Q: How long should as-built drawings be retained?

A: As-built drawings should be retained for the life of the building, and transferred to new owners on sale. For buildings with complex MEP systems, underground utilities, or structural elements that may be modified in the future, the as-built record is a permanent reference document. Many jurisdictions also require as-built drawings to be submitted to the permitting authority at project close-out for this reason.

Q: Can as-built drawings be produced from a laser scan instead of field redlines?

A: Yes, and for complex projects or buildings where the redline record is incomplete, laser scanning is increasingly used to verify or supplement the as-built documentation. A point cloud of the completed structure provides a geometric record that can be used to check critical dimensions and update the CAD drawings where the redline record is uncertain. This approach is particularly useful for MEP routing and structural geometry verification.

Conclusion

As-built drawings are the bridge between what was designed and what was actually built and the gap between those two things on a real construction project is always larger than it appears at the start.
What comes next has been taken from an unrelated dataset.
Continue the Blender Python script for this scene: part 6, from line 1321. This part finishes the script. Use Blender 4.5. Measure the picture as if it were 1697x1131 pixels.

The cost of maintaining that bridge accurately, through consistent redline documentation and disciplined as-built drafting, is a fraction of the cost of working without one: renovation projects that have to re-survey existing conditions, facility teams that can't locate buried utilities, and structural assessments that start from drawings that no longer describe the building they're supposed to represent.

The as-built record doesn't get used on the day it's produced. It gets used years later, under pressure, by someone who needs to know exactly what's in a wall or under a slab. That's the moment that determines whether the investment in accurate documentation was worth it.